Now, grandson Christopher Nicolson fishes his setnet sites with his brothers, Carl and Cameron. They are cousins to Reid, who fishes with his wife, Eike, who he met at Graveyard, sister Krystal Foote, and brother Rian Ten Kley. Along with their 25-person crew — many of whom have been fishing with them for years — is the drift boat headed by another cousin, Lyle Wilder.
For the family, the center of the action is the old administrative building. That's where the crew meets every day for meals, prepares for the day or just relaxes. The conversation is nearly always about fish.
They fish almost nonstop during the height of the run, with only the tide serving as their schedule. It's a relentless schedule of little sleep, lots of eating and tons of fishing. Crew members say they even dream about fishing. They say in the early days of the harvest, their hands go numb from pulling thousands of salmon from the setnet sites that line the point.
Together, the whole crew collectively shares their catch of about 600,000 pounds of fish each year. Of that, only about 10 percent is diverted into the community supported fishery program while the rest is sold to processing companies, who in turn sell the fish around the world.
Community supported fishing
The idea behind Iliamna Fish Company's salmon-share program is not unique. Across Alaska, there are seafood share programs. Think of getting a weekly veggie box from a local farmer or any buy-in to a community supported agriculture product, only once a year instead of every week, with sockeye salmon instead of produce.
Reid Ten Kley said he came up with the idea for the Iliamna Fish Company's CSF while thinking about ways to make their fishing lifestyle more sustainable. Tired of being tied to the the amount they could catch, compounded with an ever-changing price for the fish, the family first tried to up the value of their catch by doing their own processing. For a short period their aluminum skiff served as the smallest licensed fish processing vessel in the state. Reid admitted that set them up well for their future CSF venture, but that it was difficult to process fish in any serious quantities.
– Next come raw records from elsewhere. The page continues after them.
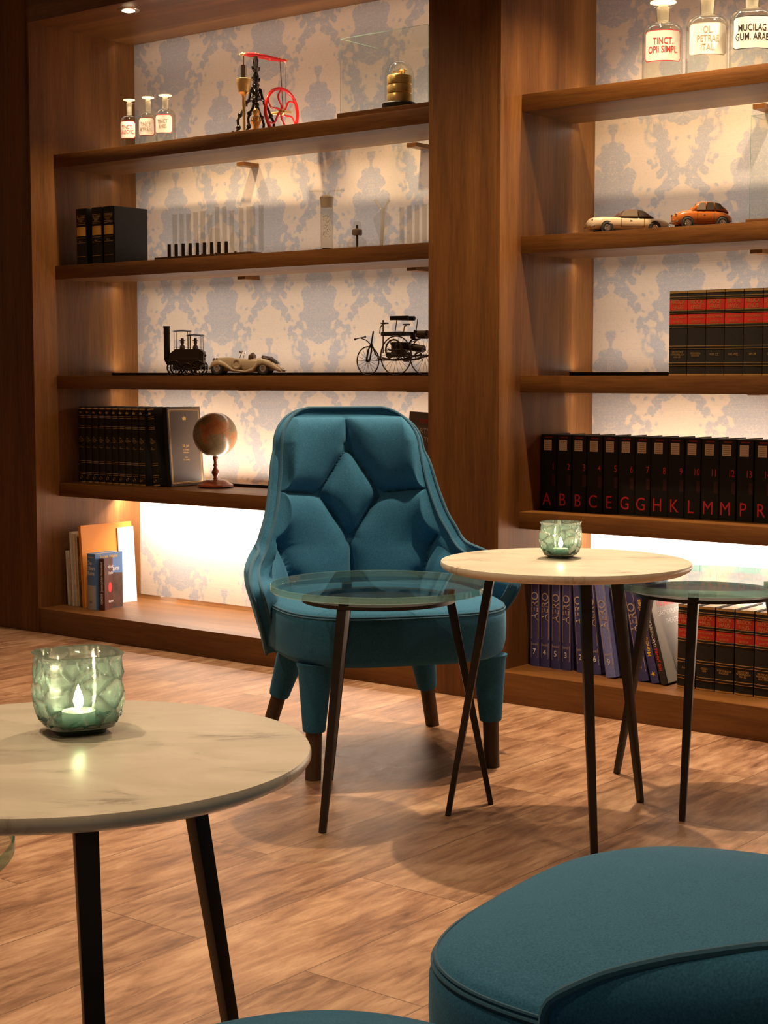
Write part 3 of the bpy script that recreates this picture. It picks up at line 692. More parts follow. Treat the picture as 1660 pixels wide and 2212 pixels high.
# red and black encyclopedias
def encyclopedia(s, t, z, vol, sub, label, group, w=.0575):
    d, h, b = .17, .243, .0055
    r = book('encyclopedia', s, t, z, (w - .0008, d, h, b), 'black', label, group); w = w - .0008
    key = ('enc', w)
    if key not in _bm:
        lb = MB(); band(lb, w, b, .188, .216, .0005); band(lb, w, b, .148, .175, .0005)
        g = MB()
        for zz in (.225, .2185, .1855, .178, .1455, .138, .084, .0765, .036, .028): band(g, w, b, zz, zz + .0016, .0008)
        band(g, w, b, .236, .242, .0006); band(g, w, b, .001, .0055, .0006)
        rb = MB(); band(rb, w, b, 0, .0035, .0016)
        _bm[key] = (lb.mesh('title_label', M['redleather']), g.mesh('gold_bands', M['gold']), rb.mesh('spine_rib', M['black']))
    a, g, rb = _bm[key]; tag(place('title_label', a, r), 'dark red title label'); place('gold_bands', g, r)
    for zz in (.221, .181, .141, .080, .0315): place('spine_rib', rb, r, (0, 0, zz))
    mb = MB(); c = w / 2
    put_text(mb, 'BROCK\nHAUS', .0165, spine(w, b, c, .2022, .0009), .78)
    put_text(mb, 'ENZYKLOPÄDIE', .0075, spine(w, b, c, .1665, .0009), .8, width=w * .80); put_text(mb, 'BAND ' + vol, .0085, spine(w, b, c, .1540, .0009), .8)
    put_text(mb, sub, .0080 if '\n' in sub else .010, spine(w, b, c, .060, .0009), .8)
    mb.build('lettering', M['gold'], r, fix=False); return r
for k, (vol, sub, lb) in enumerate((('26', 'DEUTSCHES\nWÖRTERBUCH\nA-GLUB', 'black and red encyclopedia volume 26, leftmost on the upright middle shelf row'),
        ('25', 'PERSONEN-\nREGISTER', 'black and red encyclopedia volume 25 lettered PERSONENREGISTER'), ('24', 'WIX-ZZ', 'black and red encyclopedia volume 24, third from left on the middle shelf'),
        ('23', 'VAS-WEJ', 'black and red encyclopedia volume 23, fourth from left on the middle shelf'), ('22', 'TEP-UR', 'black and red encyclopedia volume 22, fifth from left on the middle shelf'),
        ('21', 'SIL-TEN', 'black and red encyclopedia volume 21 cut by the right photo edge, middle shelf'))):
    encyclopedia(2.656 + .0585 * k, .15, SH[2], vol, sub, lb, 'encyclopedias on the middle shelf', .0578)
for k, (vol, sub, lb) in enumerate((('1', 'A-APT', 'black and red encyclopedia volume 1 lettered A-APT on the bottom board'), ('30', 'GESCH-\nGEN', 'black and red encyclopedia second from left on the bottom board, behind a table leg'),
        ('29', 'WÖRTERBUCH\nENGLISCH', 'black and red encyclopedia volume 29 lettered WÖRTERBUCH ENGLISCH'), ('28', 'DEUTSCHES\nWÖRTERBUCH\nREH-ZZ', 'black and red encyclopedia volume 28 lettered REH-ZZ on the bottom board'),
        ('27', 'DEUTSCHES\nWÖRTERBUCH\nGLUC-REG', 'black and red encyclopedia volume 27 at the right photo edge, bottom board'))):
    encyclopedia(2.712 + .0605 * k, .125, SH[4], vol, sub, lb, 'encyclopedias on the bottom board', .0578)

# row of black volumes with big red letters
LET = 'ABBCEGGHKLMMPRS'
w, d, h = .0550, .165, .237
lab_m = MB().box(.010, .038, -.0008, .0, .188, .221).mesh('paper_label', M['beige_label'])
lin = MB()
for zz in (.1925, .1985, .2045, .2105, .2155): lin.box(.0135, .0345, -.0011, -.0008, zz, zz + .0010)
lin = lin.mesh('label_lines', M['bookbrown'])
sml = MB(); put_text(sml, 'KINDLERS', .006, lambda x, y: (w / 2 + x, -.0006, .2285 + y)); sml = sml.mesh('top_lettering', M['redink'], fix=False)
low = MB().box(.040, .0525, -.0004, 0, .078, .113).mesh('faint_print', mat('faint_red_print', (.05, .008, .006), .6))
for k, ch in enumerate(LET[:14]):
    nth = ['leftmost', 'second', 'third', 'fourth', 'fifth', 'sixth', 'seventh', 'eighth', 'ninth', 'tenth', 'eleventh', 'twelfth', 'thirteenth', 'fourteenth'][k]
    r = book('lexicon_volume', 2.170 + .0556 * k, .228 - (.001 if k % 3 == 0 else 0), SH[3], (w, d, h, 0.), 'black', 'black lexicon volume number %d with a big red letter %s, %s of its row' % (k + 1, ch, nth), 'black lexicon volumes with red letters')
    tag(place('paper_label', lab_m, r), 'small beige paper label'); place('label_lines', lin, r); place('top_lettering', sml, r); place('faint_print', low, r)
    mb = MB(); put_text(mb, ch, .056, lambda x, y: (.022 + x, -.0006, .033 + y), .85)
    put_text(mb, str(k + 1), .029, lambda x, y: (.0445 + x if k < 9 else .0400 + x, -.0006, .137 + y), .72, .003)
    mb.build('lettering', M['redink'], r, fix=False)

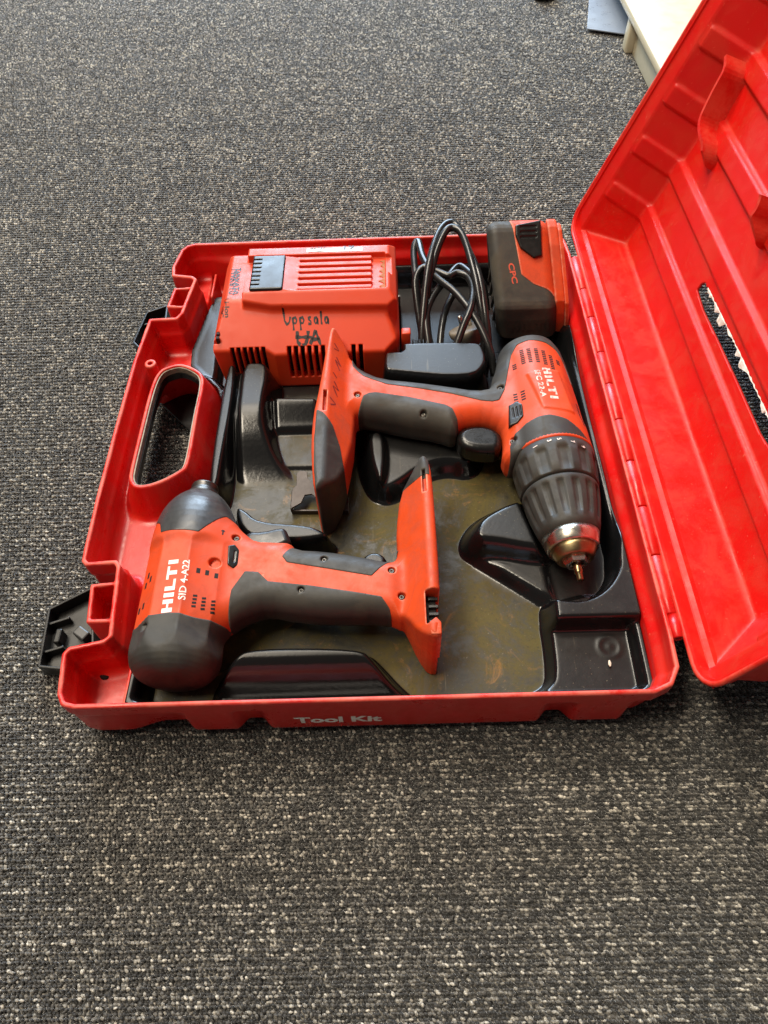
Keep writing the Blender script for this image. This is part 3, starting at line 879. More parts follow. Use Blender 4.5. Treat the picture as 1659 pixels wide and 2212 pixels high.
# ------------------------------------------------------------------ the lid
LA = math.radians(70.0)
E1 = np.array([math.cos(LA), 0, math.sin(LA)]); E3 = np.array([math.sin(LA), 0, -math.cos(LA)])      # along the lid / into its depth
LO = np.array([428.0, 0, 60.0])
def lidp(t, y, dep):
    t, y, dep = np.broadcast_arrays(np.asarray(t, float), np.asarray(y, float), np.asarray(dep, float))
    return LO + t[..., None] * E1 + y[..., None] * np.array([0, 1.0, 0]) + dep[..., None] * E3
T0, T1, Y0, Y1 = 2.0, 414.0, -3.0, 533.0
LBANDS = [(50, 67), (98, 116), (147, 165), (196, 214), (245, 263), (294, 312), (343, 361)]
def lid_depth(t, y):
    pr = lambda d, a, b: np.interp(d, a, b)
    far = pr(Y1 - y, [0, 3, 4.5, 17, 19, 45, 46], [0, 0, 3, 8, 12, 50, 50])
    near = pr(y - Y0, [0, 3, 4.5, 17, 19, 55, 56], [0, 0, 3, 8, 12, 50, 50])
    hin = pr(t - T0, [0, 1.5, 3, 6, 21, 22], [0, 0, 6, 10, 50, 50])
    top = pr(T1 - t, [0, 3, 4.5, 17, 19, 40, 41], [0, 0, 3, 8, 12, 50, 50])
    d = smin(smin(far, near, 3.0), smin(hin, top, 3.0), 3.0)
    d = np.where(np.minimum(np.minimum(far, near), np.minimum(hin, top)) < 0.5, np.minimum(np.minimum(far, near), np.minimum(hin, top)), d)
    band = np.zeros(t.shape)
    for a, b in LBANDS:
        band = np.maximum(band, sstep(a - 1.0, a + 1.0, t) * (1 - sstep(b - 1.6, b + 1.6, t)))
    d = d - 4.2 * band * sstep(9, 15, d)
    # low moulded boss and a wide flat field near the hinge
    return d
def build_lid():
    global lid
    g = 1.55
    ts = np.arange(T0, T1 + 0.1, g); ys = np.arange(Y0, Y1 + 0.1, g)
    TT, YY = np.meshgrid(ts, ys, indexing='ij')
    Dp = lid_depth(TT, YY)
    nx, ny = TT.shape
    I = np.arange(nx * ny).reshape(nx, ny)
    Q = np.stack([I[:-1, :-1], I[1:, :-1], I[1:, 1:], I[:-1, 1:]], -1).reshape(-1, 4)
    T = np.vstack([Q[:, [0, 1, 2]], Q[:, [0, 2, 3]]])
    U = np.column_stack([TT.ravel(), YY.ravel(), Dp.ravel()])
    rect = Poly(chaikin([(T0 + 0.4, Y0 + 0.4), (T1 - 0.4, Y0 + 0.4), (T1 - 0.4, Y1 - 0.4), (T0 + 0.4, Y1 - 0.4)], 0), 0, res=2, pad=10)
    def rounded(v):
        q = np.maximum(np.abs(v[:, 0] - (T0 + T1) / 2) - ((T1 - T0) / 2 - 22), 0), np.maximum(np.abs(v[:, 1] - (Y0 + Y1) / 2) - ((Y1 - Y0) / 2 - 22), 0)
        return np.hypot(*q) - 21.8
    U, T, _ = cut(U, T, rounded)
    slot = Poly(chaikin([(74, 344), (86, 346), (88, 338), (91, 250), (92, 150), (80, 150), (78, 250)], 1), 0, res=1.0, pad=20)
    U, _, T = cut(U, T, lambda v: slot(v[:, 0], v[:, 1]) + 0.5 * np.sin(v[:, 1] * 0.9) * (v[:, 0] > 84))
    # thickness: a second skin further out
    nrm = vnormals(U, T)
    if nrm[:, 2].mean() > 0:
        T = T[:, ::-1]; nrm = -nrm
    # nrm points to the inside of the lid (towards smaller depth)
    B_ = U - nrm * 2.6
    n = len(U)
    e = np.vstack([T[:, [0, 1]], T[:, [1, 2]], T[:, [2, 0]]])
    k = np.minimum(e[:, 0], e[:, 1]).astype(np.int64) * n + np.maximum(e[:, 0], e[:, 1])
    u, first, cnt = np.unique(k, return_index=True, return_counts=True)
    be = e[first[cnt == 1]]
    T2 = np.vstack([T, T[:, ::-1] + n, np.stack([be[:, 1], be[:, 0], be[:, 0] + n], 1), np.stack([be[:, 1], be[:, 0] + n, be[:, 1] + n], 1)])
    A = np.vstack([U, B_])
    W = lidp(A[:, 0], A[:, 1], A[:, 2])
    lid = obj('lid', W, T2, 'lid_red', case, label='red corrugated lid hinged open, with a torn slot in its panel')
    # rolled edge bead along the rim
    path = []
    for (ct, cy, a0) in ((T1 - 22, Y1 - 22, 0), (T0 + 22, Y1 - 22, 90), (T0 + 22, Y0 + 22, 180), (T1 - 22, Y0 + 22, 270)):
        for a in np.linspace(a0, a0 + 90, 7):
            path.append(lidp(ct + 21 * math.cos(math.radians(a)), cy + 21 * math.sin(math.radians(a)), 0.6))
    path.append(path[0])
    dense = []
    for p0, p1 in zip(path[:-1], path[1:]):
        k = max(1, int(np.linalg.norm(p1 - p0) / 6))
        dense += [p0 + (p1 - p0) * j / k for j in range(k)]
    dense.append(path[0])
    V, F = tube(np.array(dense), 1.9, 8, sub=1); obj('rim_bead', V, F, 'lid_red', lid)
    # outer side wall of the lid, seen below its rim at the near end
    def outline(inset_):
        pts = []
        for (ct, cy, a0) in ((T1 - 22, Y1 - 22, 0), (T0 + 22, Y1 - 22, 90), (T0 + 22, Y0 + 22, 180), (T1 - 22, Y0 + 22, 270)):
            for a in np.linspace(a0, a0 + 90, 9):
                pts.append((ct + (21 - inset_) * math.cos(math.radians(a)), cy + (21 - inset_) * math.sin(math.radians(a))))
        return np.array(pts)
    rings = [(1.0, 0.0), (1.5, 10.0), (4.5, 12.0), (6.0, 40.0), (10.0, 50.0), (16.0, 53.5), (19.0, 53.5), (12.5, 48.0), (8.5, 40.0), (7.0, 12.0), (4.0, 9.0), (3.5, 1.0)]
    R_l = [outline(i_) for i_, _ in rings]
    V = np.vstack([lidp(r_[:, 0], r_[:, 1], d_) for r_, (_, d_) in zip(R_l, rings)])
    n_ = len(R_l[0]); m_ = len(rings)
    F = [(a * n_ + i, a * n_ + (i + 1) % n_, ((a + 1) % m_) * n_ + (i + 1) % n_, ((a + 1) % m_) * n_ + i) for a in range(m_) for i in range(n_)]
    obj('outer_wall', V, F, 'lid_red', lid, smooth=False)
    # moulded clips standing on the panel
    def strip(pts, d0, d1, th, name):
        P = chaikin_open(pts, 2)
        n_ = len(P)
        Dv = np.gradient(P, axis=0); Dv /= np.linalg.norm(Dv, axis=1)[:, None]
        Nn = np.column_stack([-Dv[:, 1], Dv[:, 0]]) * th / 2
        d0 = np.interp(np.linspace(0, 1, n_), np.linspace(0, 1, len(d0)), d0)
        V = np.vstack([lidp((P + Nn)[:, 0], (P + Nn)[:, 1], d0), lidp((P - Nn)[:, 0], (P - Nn)[:, 1], d0),
                       lidp((P - Nn)[:, 0], (P - Nn)[:, 1], d1), lidp((P + Nn)[:, 0], (P + Nn)[:, 1], d1)])
        F = []
        for i in range(n_ - 1):
            for a, b in ((0, 1), (1, 2), (2, 3), (3, 0)): F.append((a * n_ + i, b * n_ + i, b * n_ + i + 1, a * n_ + i + 1))
        F.append(tuple(a * n_ for a in range(4))); F.append(tuple(a * n_ + n_ - 1 for a in range(4))[::-1])
        obj(name, V, F, 'lid_red', lid, smooth=False)
    strip([(204, 490), (198, 478), (186, 477), (170, 473), (158, 468), (153, 452), (151, 446), (144, 440), (136, 440)], [24, 24, 25, 26, 30, 44], 51, 3.0, 'retaining_clip')
    strip([(176, 322), (168, 318), (160, 320), (152, 312), (143, 314)], [20, 22, 24, 34, 46], 51, 3.0, 'retaining_clip')
    # torn white backing along the slot
    ysl = np.sort(np.concatenate([np.arange(156, 334, 1.6), rng.uniform(156, 334, 30)]))
    edge = np.interp(ysl, [150, 250, 338, 346], [91.8, 90.8, 88.0, 86])
    kn = np.sort(rng.uniform(148, 345, 34)); rag = np.interp(ysl, kn, rng.random(34) ** 1.6); rag2 = np.interp(ysl, np.arange(150, 345, 2.6), rng.random(75))
    env = 0.25 + 0.75 * np.exp(-((ysl - 292) / 22) ** 2) + 0.6 * np.exp(-((ysl - 230) / 26) ** 2) * rag + 0.5 * np.exp(-((ysl - 180) / 14) ** 2)
    lo_ = edge - 0.4 - 9.0 * env * np.clip(rag - 0.25, 0, 1) - 1.4 * rag2 * rag
    hi_ = edge + 0.6 + 5.0 * env * np.clip(0.75 - rag, 0, 1) + 1.2 * rag2
    V = np.vstack([lidp(lo_, ysl, 49.2 - 1.6 * rag2), lidp(edge - 0.2, ysl, 48.6 - 0.8 * rag), lidp(hi_, ysl, 49.3)])
    n_ = len(ysl); F = []
    for i in range(n_ - 1):
        F += [(i, i + 1, n_ + i + 1, n_ + i), (n_ + i, n_ + i + 1, 2 * n_ + i + 1, 2 * n_ + i)]
    obj('torn_edge', V, F, 'torn_paper', lid, label='white torn ragged edge along the slot', smooth=False)
def chaikin_open(p, n):
    p = np.array(p, float)
    for _ in range(n):
        q = np.stack([0.75 * p[:-1] + 0.25 * p[1:], 0.25 * p[:-1] + 0.75 * p[1:]], 1).reshape(-1, 2)
        p = np.vstack([p[:1], q, p[-1:]])
    return p
build_lid()
for i, (a, b) in enumerate(KN):
    V, F = lathe([(0, 4.4), (0.6, 5.0), (a - b - 0.6, 5.0), (a - b, 4.4)], (HX, a - 0.4, HZ), (0, -1, 0), 20)
    own = case if i % 2 == 0 else lid
    obj('hinge_knuckle', V, F, 'case_red' if i % 2 == 0 else 'lid_red', own)
V, F = lathe([(0, 4.2), (18, 4.2), (18.5, 3.6), (18.6, 1.8), (16, 1.7)], (HX + 1, 58, HZ), (0, -1, 0), 20)
obj('hinge_pin', V, F, 'case_red', case)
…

So instead the family turned to selling shares. People sign up and pay half their share before the season starts, then the rest once the fish are delivered at the end of the season. It not only provides advance income to prepare for the season, but gives the group a chance to figure out exactly how much fish they'll need to catch.
They started their CSF small — in Portland, where Reid and his siblings live, and where they sold 1,000 shares last year.
In 2010 they branched out to the East Coast, home to Christopher and his wife Emily, selling additional, smaller shares in Brooklyn, New York. And last year, in a bit of an experiment, Lyle Wilder, who lives in Port Alsworth, began selling a few shares — $200 for 21 pounds of packed, frozen salmon — in Anchorage.
Reid said for the first few years, the family actually lost money operating the CSF. But after years of trial and error, it's finally turning a profit.
By spreading out the wealth it's also allowed the family to focus on things affecting the fishery. It's allowed them to focus more on opposition to the proposed Pebble Mine in the Bristol Bay headwaters and management issues that affect their fishery.
"It's a gamble every year," Eike Ten Kley said of how much they're expanding the model last summer. "We don't want it to grow too much, but just enough to support us and our families."
The CSF movement appears to be growing in Bristol Bay, with about a half-dozen similar operations distributing fish directly to consumers across the country.
The Alaska Marine Conservation Council started a program in 2014 that distributes Bristol Bay salmon to Alaskans. They've also coordinated CSFs for Kodiak rockfish, tanner crab, king crab and now sockeye salmon.
"It's like our Girl Scout Cookie," Kelly Harrell, the council's executive director said of the program, which also serves as a fundraiser for the council and a way to provide additional funds to fishermen. She said since the council started the first program in 2011, they've returned an additional $27,000 to local fishermen above what they would have been paid otherwise. She said 140 households have bought shares this season, with most of them coming from Fairbanks, a community they expanded to this spring. The organization has sold about 3,500 pounds of salmon since they started the program, but hopes to sell a total of 5,000 pounds this summer.
A member of the steering committee for Local Catch, a group dedicated to expanding CSFs around the country, Harrell sees CSFs as a way to capitalize on people's interest in eating local food.
She was worried when the council started selling the Bristol Bay salmon in Southcentral Alaska since so many already catch their own fish. But the salmon program has been a hit with people from all over Alaska, many of whom are either too busy to go fishing or find it too cost-prohibitive.
Plus, she noted, many of the people who bought shares liked the story of the 12 setnetters operating in Bristol Bay the council works with. In each share, they provide a printout with the stories of the fishermen who caught the fish.
And it's providing that story that makes Harrell think interest in local seafood programs is more than just a trend.
"Local food and connecting more deeply with food is something people value very deeply," Harrell said. "It's not going away."
Slideshow: Capturing a pop up town: Corey Arnold's images of Graveyard Point
The Iliamna Fish Company supports the growth of more CSFs, though they have some concerns that too many people trying to enter in to the market could lead to a watering down of the product.
But for them, they still continue to move forward, working to catch the fish and sell their story, hopefully teaching people about the fish and the place they cherish so much.
"It really does change the dynamic economically for people, and it does empower more change in the family and in the culture," said Reid Ten Kley. "Whether it's families that sell directly or dockside, consumers in the domestic market have made a decision that Bristol Bay wild Alaska salmon means something."